Bulacan parish dedicated to Korean saint now a diocesan shrine

CBCP News Report

Article by: Bro. Kendrick Ivan B. Panganiban

The country’s only Catholic parish in Bulacan province dedicated to a Korean saint was elevated to diocesan shrine status.

In a Mass held Jan. 30, the Parish of Nuestro Señor Jesucristo was formally declared as the Diocesan Shrine of St. Andrew Kim Taegon by Bishop Dennis Villarojo of Malolos.

Located in Lolomboy, a village in Bocaue town, the shrine was built in honor of the first Korean-born Catholic priest who once lived in the area before he was martyred in the 19th century.

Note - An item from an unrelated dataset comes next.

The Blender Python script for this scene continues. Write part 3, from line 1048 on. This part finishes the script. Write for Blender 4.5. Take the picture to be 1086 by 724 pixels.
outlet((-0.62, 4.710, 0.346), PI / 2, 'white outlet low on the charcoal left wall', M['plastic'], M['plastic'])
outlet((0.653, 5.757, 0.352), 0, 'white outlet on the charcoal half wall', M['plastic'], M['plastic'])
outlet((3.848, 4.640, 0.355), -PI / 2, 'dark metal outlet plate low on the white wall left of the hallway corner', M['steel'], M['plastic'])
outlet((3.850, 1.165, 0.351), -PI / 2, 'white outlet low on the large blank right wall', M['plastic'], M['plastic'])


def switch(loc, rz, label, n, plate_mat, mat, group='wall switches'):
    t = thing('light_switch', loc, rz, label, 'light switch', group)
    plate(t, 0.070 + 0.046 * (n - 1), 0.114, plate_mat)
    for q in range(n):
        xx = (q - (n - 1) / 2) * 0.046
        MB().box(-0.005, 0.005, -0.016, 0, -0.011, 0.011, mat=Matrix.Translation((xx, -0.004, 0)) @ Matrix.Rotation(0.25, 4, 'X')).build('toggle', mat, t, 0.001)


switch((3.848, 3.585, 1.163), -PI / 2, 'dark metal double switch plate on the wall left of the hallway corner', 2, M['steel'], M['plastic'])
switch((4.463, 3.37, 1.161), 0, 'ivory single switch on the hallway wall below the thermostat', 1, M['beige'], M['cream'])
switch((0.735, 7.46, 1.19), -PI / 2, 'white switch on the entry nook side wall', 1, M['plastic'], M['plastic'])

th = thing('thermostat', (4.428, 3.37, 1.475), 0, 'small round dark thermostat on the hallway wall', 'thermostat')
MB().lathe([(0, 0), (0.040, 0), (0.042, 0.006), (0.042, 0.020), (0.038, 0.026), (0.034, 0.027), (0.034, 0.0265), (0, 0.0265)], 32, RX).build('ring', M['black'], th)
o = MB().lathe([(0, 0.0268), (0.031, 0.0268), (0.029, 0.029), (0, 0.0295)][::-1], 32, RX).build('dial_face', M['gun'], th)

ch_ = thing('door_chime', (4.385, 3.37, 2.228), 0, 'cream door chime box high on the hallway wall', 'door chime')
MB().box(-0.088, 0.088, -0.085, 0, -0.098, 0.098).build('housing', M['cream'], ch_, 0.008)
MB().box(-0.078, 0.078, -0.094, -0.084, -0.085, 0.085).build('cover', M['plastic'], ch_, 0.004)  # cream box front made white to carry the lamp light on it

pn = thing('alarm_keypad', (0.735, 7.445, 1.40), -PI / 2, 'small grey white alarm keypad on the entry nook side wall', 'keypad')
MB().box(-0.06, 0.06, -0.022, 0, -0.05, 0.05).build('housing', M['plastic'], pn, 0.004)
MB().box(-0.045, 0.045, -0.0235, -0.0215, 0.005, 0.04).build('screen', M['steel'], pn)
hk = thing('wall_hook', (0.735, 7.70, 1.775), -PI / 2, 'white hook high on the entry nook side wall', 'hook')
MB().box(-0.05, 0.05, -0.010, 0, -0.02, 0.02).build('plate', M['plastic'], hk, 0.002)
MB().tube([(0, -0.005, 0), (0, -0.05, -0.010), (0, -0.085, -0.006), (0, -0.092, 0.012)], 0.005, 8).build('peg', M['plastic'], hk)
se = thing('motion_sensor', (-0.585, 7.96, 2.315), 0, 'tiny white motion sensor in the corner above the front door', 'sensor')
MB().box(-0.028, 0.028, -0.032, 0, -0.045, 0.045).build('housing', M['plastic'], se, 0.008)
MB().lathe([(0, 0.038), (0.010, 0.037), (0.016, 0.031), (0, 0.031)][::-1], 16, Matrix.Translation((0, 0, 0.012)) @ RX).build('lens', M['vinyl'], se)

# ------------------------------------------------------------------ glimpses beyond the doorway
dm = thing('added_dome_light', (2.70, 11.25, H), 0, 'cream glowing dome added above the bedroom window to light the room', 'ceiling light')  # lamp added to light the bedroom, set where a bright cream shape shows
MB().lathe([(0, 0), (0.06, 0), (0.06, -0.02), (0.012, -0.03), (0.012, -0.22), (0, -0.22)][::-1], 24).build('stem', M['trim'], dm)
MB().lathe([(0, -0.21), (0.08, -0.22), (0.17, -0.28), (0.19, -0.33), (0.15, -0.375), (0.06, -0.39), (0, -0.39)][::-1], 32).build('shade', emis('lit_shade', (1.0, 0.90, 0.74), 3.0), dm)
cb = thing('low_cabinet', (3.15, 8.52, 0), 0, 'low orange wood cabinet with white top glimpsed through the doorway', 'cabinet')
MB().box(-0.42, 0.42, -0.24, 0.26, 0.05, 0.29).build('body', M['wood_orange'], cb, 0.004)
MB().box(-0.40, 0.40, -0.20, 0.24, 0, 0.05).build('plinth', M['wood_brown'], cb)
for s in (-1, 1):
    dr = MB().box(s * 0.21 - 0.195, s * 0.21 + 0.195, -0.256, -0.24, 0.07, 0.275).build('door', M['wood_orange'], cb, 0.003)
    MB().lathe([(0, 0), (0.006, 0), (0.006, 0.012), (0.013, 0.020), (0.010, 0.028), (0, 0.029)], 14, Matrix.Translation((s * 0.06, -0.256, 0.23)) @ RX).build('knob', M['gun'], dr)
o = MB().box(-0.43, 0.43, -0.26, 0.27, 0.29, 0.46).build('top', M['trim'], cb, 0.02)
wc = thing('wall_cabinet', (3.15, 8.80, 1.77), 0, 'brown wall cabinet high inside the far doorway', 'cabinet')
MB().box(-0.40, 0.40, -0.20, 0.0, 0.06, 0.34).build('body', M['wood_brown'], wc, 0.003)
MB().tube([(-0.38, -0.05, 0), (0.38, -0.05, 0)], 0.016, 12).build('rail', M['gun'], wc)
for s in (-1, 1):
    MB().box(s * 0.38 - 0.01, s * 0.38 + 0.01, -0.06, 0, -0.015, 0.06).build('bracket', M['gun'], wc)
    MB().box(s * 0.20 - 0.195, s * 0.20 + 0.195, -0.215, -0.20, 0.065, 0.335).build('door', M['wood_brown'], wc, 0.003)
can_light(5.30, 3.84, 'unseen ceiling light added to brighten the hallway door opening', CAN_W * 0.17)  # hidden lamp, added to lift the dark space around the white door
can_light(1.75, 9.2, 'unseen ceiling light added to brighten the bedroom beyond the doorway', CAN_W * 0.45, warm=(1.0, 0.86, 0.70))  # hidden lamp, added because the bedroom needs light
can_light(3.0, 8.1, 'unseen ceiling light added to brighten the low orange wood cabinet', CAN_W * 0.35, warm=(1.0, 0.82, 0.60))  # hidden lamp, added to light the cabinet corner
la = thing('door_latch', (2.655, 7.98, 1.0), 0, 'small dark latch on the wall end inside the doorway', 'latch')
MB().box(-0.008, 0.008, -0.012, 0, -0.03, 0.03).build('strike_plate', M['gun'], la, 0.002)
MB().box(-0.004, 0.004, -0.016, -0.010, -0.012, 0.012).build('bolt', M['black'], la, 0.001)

The celebration began with a fluvial procession of the saint’s pilgrim image at Bocaue River to re-enact the arrival of the martyr in Lolomboy.

In his homily, Villarojo exhorted the faithful to “learn” from the martyr “who understood very well what it means to live a life inspired by God”.

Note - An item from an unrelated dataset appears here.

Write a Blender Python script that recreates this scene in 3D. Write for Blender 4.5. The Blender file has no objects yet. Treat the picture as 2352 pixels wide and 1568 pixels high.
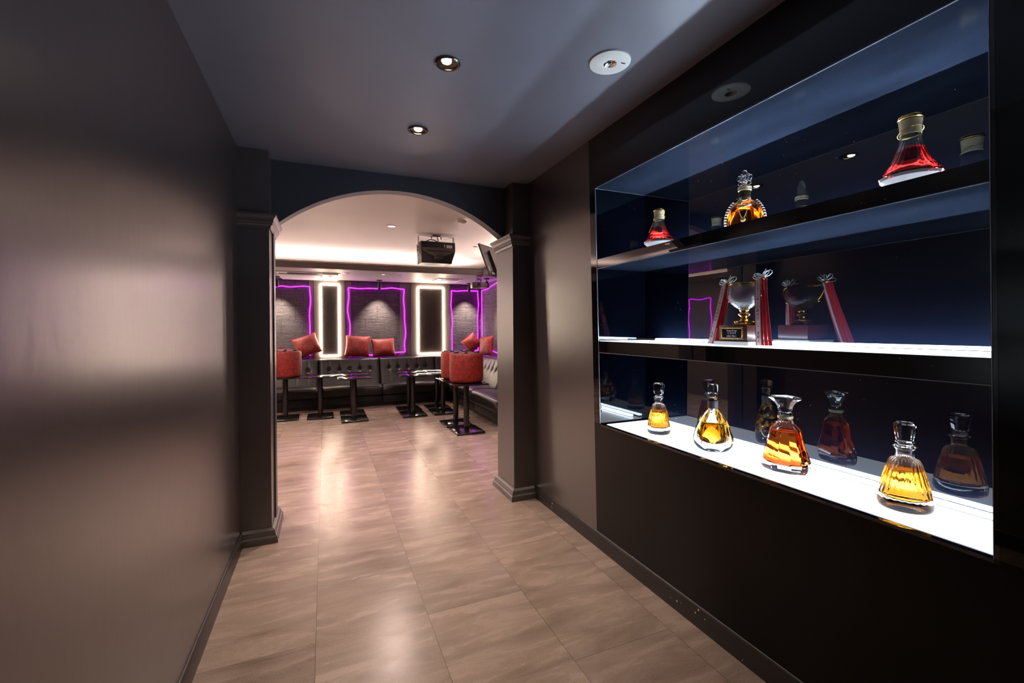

The bishop also led the blessing of a pilgrims’ museum in old shrine based on Korean architecture and featuring a 15-tier pagoda which is handled by the parish and the Sisters of St. Andrew, a congregation of Korean nuns who also settled in Lolomboy to aid in the promotion of the devotion to the saint.

The event was held as the parish joined the Korean Catholic Church’s year-long celebration of the 200th anniversary of the birth of Kim Taegon, which culminates on August 21, his natal day.

Bishop Dennis Villarojo delivers his homily during Mass to elevate the Parish of Nuestro Señor Jesucristo as the Diocesan Shrine of St. Andrew Kim Taegon in Bocacue, Bulacan on Jan. 30. PHOTO FROM THE PARISH

After being baptized at age 15, Kim Taegon studied at a seminary in the Portuguese colony of Macau as a scholar of the Parish Foreign Mission Society.

Between 1837 and 1841, a civil unrest in China erupted that forced him to seek refuge and continue his studies in a Dominican convent in Lolomboy.

In 1844, he left the Philippines and went to China where he was ordained priest the following year.

Back to his hometown in Seoul to begin catechising Koreans in secret, he was arrested and was beheaded in September 1846 during the wave of persecution launched by the Joseon dynasty.

Kim Taegon was among the 103 Korean martyrs, including 15 women, canonized by St. John Paul II in Seoul on May 6, 1984. Their feast is celebrated on September 20.

Because of the historical importance of the saint’s arrival in Lolomboy, he was declared a secondary patron saint of the parish after his canonization.

On May 2, 1986, the parish was declared as a spiritual twin of “Saenamteo,” also known as the 103 Korean Martyrs Shrine and Parish.